Theresa Rebeck, We Need to Talk about Poor Behavior

Y’know, Theresa Rebeck is talented - look no further then one of her obscure plays like The Scene or even the writey-talkey Seminar - but sometimes, I feel like she can’t see the forest through the trees when it comes to her work.

Right on cue, we have Poor Behavior, now open at The Duke on 42nd Street, where we are treated to a series of…something. I don’t know; I just couldn’t even with what was going on or how these two couples, having a weekend getaway and pounding vino like it is wine o’clock from sun-down to sun-up, would even be in the same room together. Strain credibility all you want, but when the show opens with two characters screaming about competing philosophies about goodness, no context whatsoever, girlwhuttt...

Poor Behavior progresses forward with similar mindset of, “well, this is happening because…the writing.” Trying to discern motivations or even consistent characterizations of these two couples isn’t exactly a tedious undertaking, but more of a “why bother?” Theresa, Honey, what’s the point of all of this?

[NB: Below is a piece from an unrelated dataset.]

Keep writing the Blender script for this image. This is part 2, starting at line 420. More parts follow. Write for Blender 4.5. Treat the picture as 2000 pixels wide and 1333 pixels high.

And seriously, where is a dramaturge when you need one? As rumors of infidelity escalate between both couples, the writing just truly - TRULY - goes off the rails. As opposed to addressing these rumors head on, characters would speak in muddy dialogue and in metaphors and swap awkward body language. You know, as opposed to stating outright "no, I am not banging your friend’s wife” or “no, I have not been inside of your Irish husband; that was just a HUG,” they would respond with “so, what if I was?” or “I need a muffin.” Characters withholding relevant information and details that would change the trajectory of the story if spoken candidly are HUGEASS PLOT FUCKUPS and Poor Behavior had them go on well into the second act.

So, what exactly is redeemable about Poor Behavior? Well, Rebeck does get in some funny dialogue when she is not botching the story and maybe even a good scene or two. And Evan Cabnet has a moment of direction brilliance in the second act involving a refrigerator, causing the audience I was in to audibly gasp. The performances are adequate, especially the on-edge and hilarious Heidi Armbruster. And Lauren Helpern’s country home set is stunning and well-detailed.

It all falls on Rebeck’s shoulders as every problem in Poor Behavior starts and ends with her. My reaction to this show is similar to my reaction to Dead Accounts, Rebeck’s last Broadway offering. A few good bits of dialogue and a few decent scenes - and to be fair, having Norbert Leo Butz haul ass will make any show easier to sit through - yet my overall takeaway of the story is negative and “whutttttt?.” I’ll always seek out a production of Rebeck’s - her anthology gets produced pretty often and I love supporting female playwrights - but audiences come to see good shows, not just good scenes. Girl needs to think about the big picture more then just having a few moments of passable quality.